TASK TO CARRY OUT> Copy every line of the following data that includes the string "high".

DATA BLOCK>
********

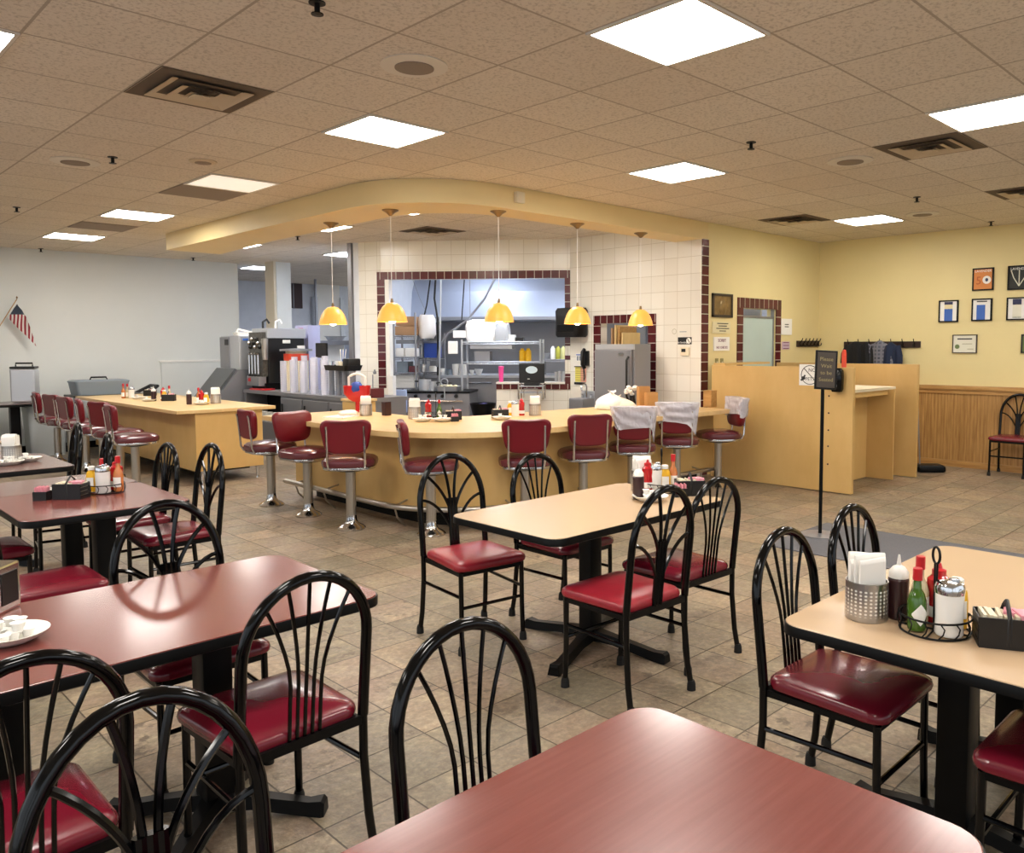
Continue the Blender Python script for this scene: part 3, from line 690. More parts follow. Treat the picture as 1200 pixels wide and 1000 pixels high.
# ================================================================ HOST STAND
t = thing('host_stand', 'maple host stand with high half walls and an open desk recess', 'host stand', (8.7, 4.6, 0))
q = lambda a, b: ([a[0]-8.7, a[1]-4.6, a[2]], [b[0]-8.7, b[1]-4.6, b[2]])
MB().span(*q((7.95, 3.72, .01), (8.0, 5.45, 1.32))).build('front_wall', M_maplep, t); MB().span(*q((9.5, 3.67, .01), (9.55, 5.5, 1.325))).build('back_wall', M_maplep, t)
MB().span(*q((8.0, 3.83, 1.045), (9.28, 4.5, 1.075))).build('desk_top', M_crm, t); MB().span(*q((8.0, 3.86, .985), (9.17, 3.885, 1.045))).build('desk_apron', M_maplep, t)
MB().span(*q((9.14, 3.79, .01), (9.17, 4.5, 1.045))).build('desk_side', M_maplep, t); MB().span(*q((8.0, 4.1, .01), (9.14, 4.13, 1.045))).build('desk_back', M_maplep, t)
for z in (1.02, .84, .66, .49, .3): MB().lathe([(.009, 0), (.009, .004)], n=10).move(Matrix.Translation((7.949-8.7, 3.98-4.6, z)) @ Matrix.Rotation(radians(-90), 4, 'Y')).build('screw_cap', M_brn, t)
MB().span(*q((8.0, 5.3, 1.32), (9.0, 5.46, 1.345))).build('ledge', M_maplep, t)
tag(MB().prism(rrect(2.9, .1, .01, 1), 0, .004).build('x', M_dark), 'x', 'x') if False else None
# rubber-backed entrance mat
a, b = V((5.5, 3.28, 0)), V((6.52, 3.28, 0))
tag(MB().span((-.53, -1.75, 0), (.53, 1.75, .008), bev=.003).build('floor_mat', M_mat, loc=(6.02, 1.53, 0)), 'dark grey entrance mat under the sign post', 'floor mat')
# sign post
t = thing('sign_stand', 'black pole stand with a tilted dark seating sign', 'sign', (6.08, 3.1, .008), radians(-52))
MB().lathe([(.0, 0), (.155, 0), (.155, .008), (.03, .016), (0, .016)], n=32).build('base', M_ssd, t); MB().tube([(0, 0, .012), (0, 0, 1.2)], .0145, 10).build('pole', M_blkm, t)
sg = MB().box((0, 0, 0), (.172, .022, .315), bev=.004).build('sign_board', M_blkm, t, loc=(.02, -.012, 1.345)); sg.rotation_euler = (radians(-8), radians(3), 0)
MB().box((0, -.0115, 0), (.142, .003, .285)).build('sign_panel', M_frame_b, sg)
for k, (s, z) in enumerate((('Please', .085), ('Wait', .03), ('to be', -.025), ('Seated', -.08))): letters(s, .042, Matrix.Translation((0, -.0135, z)) @ YM, M_gold, sg)
# dispenser, no-pets notice
t = thing('soap_dispenser', 'black hand sanitizer dispenser on the edge of the host stand', 'dispenser', (7.95, 3.87, 1.07), radians(-90))
MB().loft(rrect(.12, .10, .035), [(.8, 0), (1, .03), (1.05, .16), (.95, .22), (.6, .245)], c=(0, -.05, 0)).build('body', M_blk, t); MB().ball((-.0, -.095, .065), .03, (1, .3, 1.3)).build('button', M_ssd, t); MB().box((0, -.1, .2), (.05, .02, .02), bev=.005).build('lever', M_ssd, t)
t = thing('paper_notice', 'white no pets notice with a crossed circle on the host stand', 'notice', (7.948, 4.2, 1.235), radians(-90))
MB().box((0, 0, 0), (.25, .002, .225)).build('sheet', M_pap, t)
ri = [V((.1*cos(2*pi*k/32), -.002, .1*sin(2*pi*k/32))) for k in range(33)]
MB().tube(ri, .004, 5).tube([(-.07, -.002, .07), (.07, -.002, -.07)], .004, 5).build('crossed_circle', M_ink, t)
letters('NO', .055, Matrix.Translation((.025, -.0015, .05)) @ YM, M_ink, t); letters('PETS', .05, Matrix.Translation((.0, -.0015, -.045)) @ YM, M_ink, t)
MB().ball((-.075, -.003, -.035), .02, (1.2, .1, 1)).ball((-.06, -.003, -.01), .011, (1, .15, 1)).ball((-.095, -.003, -.055), .012, (1.2, .15, .8)).build('dog_picture', M_ink, t)
# ================================================================ TABLE-TOP THINGS
PROTO = {}
def place(key, maker, loc, rz, label, group=None):
    if key not in PROTO:
        t = maker(); PROTO[key] = t; t.location = loc; t.rotation_euler = (0, 0, rz); t['label'] = label
        if group: t['group'] = group
        return t
    return dup(PROTO[key], loc, rz, label, group)
def mk_napkin():
    t = thing('napkin_holder', 'x', 'napkin holder')
    MB().lathe([(0, 0), (.06, 0), (.062, .004), (.062, .118), (.058, .118), (.058, .01), (0, .01)], n=36).build('holder_cup', M_perf, t)
    mb = MB()
    for k in range(5):
        y = -.032+.016*k; h = .19+.012*sin(k*2.3); w_ = .108-.012*abs(k-2); R = []
        for z_, th in ((.02, .012), (h-.012, .013), (h-.003, .01), (h, .004)): R.append([V((x_, y+yy*th/2+.006*sin(x_*30+k)*(z_/h), z_+.004*sin(x_*25+k))) for x_, yy in [(-w_/2+w_*q_/6, -1) for q_ in range(7)]+[(w_/2-w_*q_/6, 1) for q_ in range(7)]])
        mb.rings(R)
    mb.build('napkins', M_pap, t)
    return t
def mk_squeeze(body, cap, name='squeeze_bottle', h=1.):
    def f():
        t = thing(name, 'x', 'bottle')
        MB().lathe([(0, 0), (.029, 0), (.031, .006), (.031, .12*h), (.027, .128*h), (0, .128*h)]).build('bottle_body', body, t)
        MB().lathe([(0, .126*h), (.029, .126*h), (.029, .142*h), (.018, .158*h), (.007, .164*h), (.003, .195*h), (0, .195*h)]).build('cap', cap, t)
        return t
    return f
def mk_pepper(glass, lab, capm, h=1.):
    def f():
        t = thing('hot_sauce_bottle', 'x', 'bottle')
        MB().lathe([(0, 0), (.024, 0), (.026, .008), (.026, .085*h), (.02, .105*h), (.0115, .12*h), (.0105, .15*h), (0, .15*h)]).build('bottle_body', glass, t)
        MB().lathe([(0, .145*h), (.0135, .145*h), (.0135, .178*h), (.012, .18*h), (0, .18*h)]).build('cap', capm, t)
        mb = MB(); R = []
        for i in range(13):
            a = radians(-145+110*i/12); w = .03*(1-abs(i-6)/6)+.002 if lab == 'diamond' else .028
            R.append((a, w))
        bm = mb.b; vs = [[bm.verts.new((.0267*cos(a), .0267*sin(a), .048*h+s*w)) for s in (-1, 1)] for a, w in R]
        for p, q_ in zip(vs, vs[1:]): bm.faces.new((p[0], q_[0], q_[1], p[1]))
        mb.build('paper_label', M_pap, t)
        return t
    return f
def mk_sugar():
    t = thing('sugar_pourer', 'x', 'sugar pourer')
    MB().lathe([(0, 0), (.036, 0), (.039, .006), (.037, .05), (.039, .12), (.036, .126), (0, .126)]).build('jar', M_sugar, t)
    MB().lathe([(0, .12), (.04, .12), (.041, .138), (.036, .15), (.015, .156), (0, .156)]).build('lid', M_chr, t); MB().box((.012, 0, .158), (.026, .018, .008), bev=.003).build('pour_flap', M_chr, t)
    return t
def mk_mustard():
    t = thing('mustard_bottle', 'x', 'bottle')
    MB().loft(rrect(.062, .045, .02), [(.93, 0), (1, .01), (1, .08), (.9, .105), (.55, .122), (.4, .126)]).build('bottle_body', M_yell, t)
    MB().lathe([(0, .124), (.019, .124), (.019, .142), (.014, .146), (0, .146)]).build('cap', M_wht, t)
    MB().loft(rrect(.04, .0476, .004), [(1, .03), (1, .082)]).build('paper_label', M_pap, t)
    return t
def mk_ketchup():
    t = thing('ketchup_bottle', 'x', 'bottle')
    MB().lathe([(0, 0), (.03, 0), (.033, .008), (.033, .05), (.03, .085), (.034, .11), (.033, .13), (.02, .142), (0, .142)]).build('bottle_body', M_ketch, t)
    MB().lathe([(0, .14), (.02, .14), (.02, .158), (.009, .163), (.005, .178), (0, .178)]).build('cap', M_red, t)
    MB().lathe([(.0334, .02), (.0338, .022), (.0338, .05), (.0334, .052)]).build('paper_label', M_pap, t)
    return t
def mk_caddy():
    t = thing('condiment_caddy', 'x', 'caddy')
    c = lambda r, z, n=28: [(r*cos(2*pi*k/n), r*sin(2*pi*k/n), z) for k in range(n+1)]
    MB().tube(c(.095, .004), .003, 6).tube(c(.098, .05), .003, 6).build('ring', M_blkm, t)
    mb = MB()
    for k in range(4): a = pi/4+pi/2*k; mb.tube([(0, 0, .004), (.095*cos(a), .095*sin(a), .004)], .0028, 6)
    for k in range(14):
        a = 2*pi*k/14; b = a+.16
        mb.tube([(.096*cos(a), .096*sin(a), .005), (.1*cos(a+.12), .1*sin(a+.12), .02), (.1*cos(b), .1*sin(b), .035), (.098*cos(a+.05), .098*sin(a+.05), .05)], .0022, 5)
    mb.build('wire_basket', M_blkm, t)
    MB().tube([(-.004, 0, .004), (-.006, 0, .2)], .003, 6).tube([(.004, 0, .004), (.006, 0, .2)], .003, 6).tube([(.018*cos(a), 0, .222+.024*sin(a)) for a in [2*pi*k/20 for k in range(21)]], .0038, 6).build('handle', M_blkm, t)
    return t
def mk_jam():
    t = thing('jam_caddy', 'x', 'jam caddy')
    W, D, H_ = .15, .095, .085; mb = MB()
    for s in (-1, 1):
        mb.box((0, s*D/2, H_/2), (W, .004, H_), bev=.001); 
        for k in range(4): mb.box((s*W/2, 0, .012+k*.021), (.004, D, .0175))
    mb.box((0, 0, .004), (W, D, .006)); mb.build('box', M_blkp, t)
    MB().tube([(0, -.049, .01), (0, -.05, .085), (0, -.03, .105), (0, 0, .125), (0, .03, .105), (0, .05, .085), (0, .049, .01)], .006, 6, flat=.5).build('handle', M_blkp, t)
    mb = MB(); rnd = random.Random(5)
    for k in range(10): mb.box((-.06+.0135*k+rnd.uniform(-.002, .002), 0, .05), (.009, .078, .075+rnd.uniform(-.004, .008)), rz=rnd.uniform(-.06, .06))
    mb.build('packets', M_crm, t, smooth=0); MB().box((.045, -.01, .088), (.045, .06, .018), rz=.2).box((.01, .012, .087), (.03, .05, .014), rz=-.2).build('pink_packets', M_pink, t, smooth=0)
    return t
def mk_pinkbox():
    t = thing('sweetener_box', 'x', 'sweetener holder')
    mb = MB()
    for s in (-1, 1): mb.box((0, s*.03, .024), (.07, .003, .048)).box((s*.034, 0, .024), (.003, .06, .048))
    mb.box((0, 0, .003), (.068, .06, .005)).build('box', M_blkp, t)
    mb = MB()
    for k in range(9): mb.box((-.026+.0065*k, 0, .042+.004*sin(k*2)), (.004, .05, .058), rz=.1*sin(k*1.9))
    mb.build('packets', M_pink, t, smooth=0); return t
def mk_plate():
    t = thing('creamer_plate', 'x', 'plate')
    MB().lathe([(0, .002), (.05, 0), (.075, .012), (.095, .028), (.098, .03), (.093, .03), (.07, .016), (0, .008)], n=28).build('plate', M_wht, t); return t
def mk_cream():
    t = thing('creamer_cup', 'x', 'creamer')
    MB().lathe([(0, 0), (.012, 0), (.016, .024), (.0165, .026), (0, .0265)], n=12).build('cup', M_wht, t); MB().lathe([(0, .0262), (.0195, .0262), (.0195, .0275), (0, .028)], n=12).build('lid', M_pap, t); return t
def plate(loc, where, n=9, seed=0, s=.055):
    place('plate', mk_plate, loc, 0, 'white plate of creamers '+where, 'creamer plates'); rnd = random.Random(seed)
    for k in range(n):
        a = k*2.4; r = s*sqrt((k+.3)/n); lay = .009 if k < n*.65 else .032
        if lay > .02: r *= .5
        place('cream', mk_cream, V(loc)+V((r*cos(a), r*sin(a), lay)), rnd.uniform(0, 6), 'white creamer cup on the plate '+where, 'creamer cups on the plate '+where)
tz = .725
T = lambda x, y, z=tz: at(x, y, z)
def napk(x, y, w, z=tz, rz=-.7): place('napk', mk_napkin, T(x, y, z), rz, 'perforated steel napkin holder with white napkins '+w, 'steel napkin holders')
mk = {'brown': mk_squeeze(M_brn, M_wht), 'green': mk_pepper(M_grn, 'diamond', M_red), 'hot': mk_pepper(M_hot, 'band', M_red, 1.12), 'pale': mk_pepper(M_pale, 'band', M_red, 1.1), 'sugar': mk_sugar, 'mustard': mk_mustard, 'ketchup': mk_ketchup, 'caddy': mk_caddy, 'jam': mk_jam, 'pink': mk_pinkbox}
LBL = {'brown': ('brown syrup squeeze bottle with white tip', 'brown syrup bottles'), 'green': ('small green pepper sauce bottle with red cap', 'green sauce bottles'), 'hot': ('orange hot sauce bottle with red cap', 'hot sauce bottles'),
       'pale': ('pale sauce bottle with red cap', 'pale sauce bottles'), 'sugar': ('white sugar pourer with chrome lid', 'sugar pourers'), 'mustard': ('yellow mustard bottle with white cap', 'mustard bottles'), 'ketchup': ('glossy red ketchup bottle', 'ketchup bottles'),
       'caddy': ('black wire condiment caddy with ring handle', 'wire condiment caddies'), 'jam': ('black jam packet box with handle', 'jam packet boxes'), 'pink': ('small black box of pink sweetener packets', 'sweetener boxes')}
def put(key, loc, w, rz=-.7): return place(key, mk[key], loc, rz, LBL[key][0]+' '+w, LBL[key][1])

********

PROBLEM SOLUTION>
Continue the Blender Python script for this scene: part 3, from line 690. More parts follow. Treat the picture as 1200 pixels wide and 1000 pixels high.
t = thing('host_stand', 'maple host stand with high half walls and an open desk recess', 'host stand', (8.7, 4.6, 0))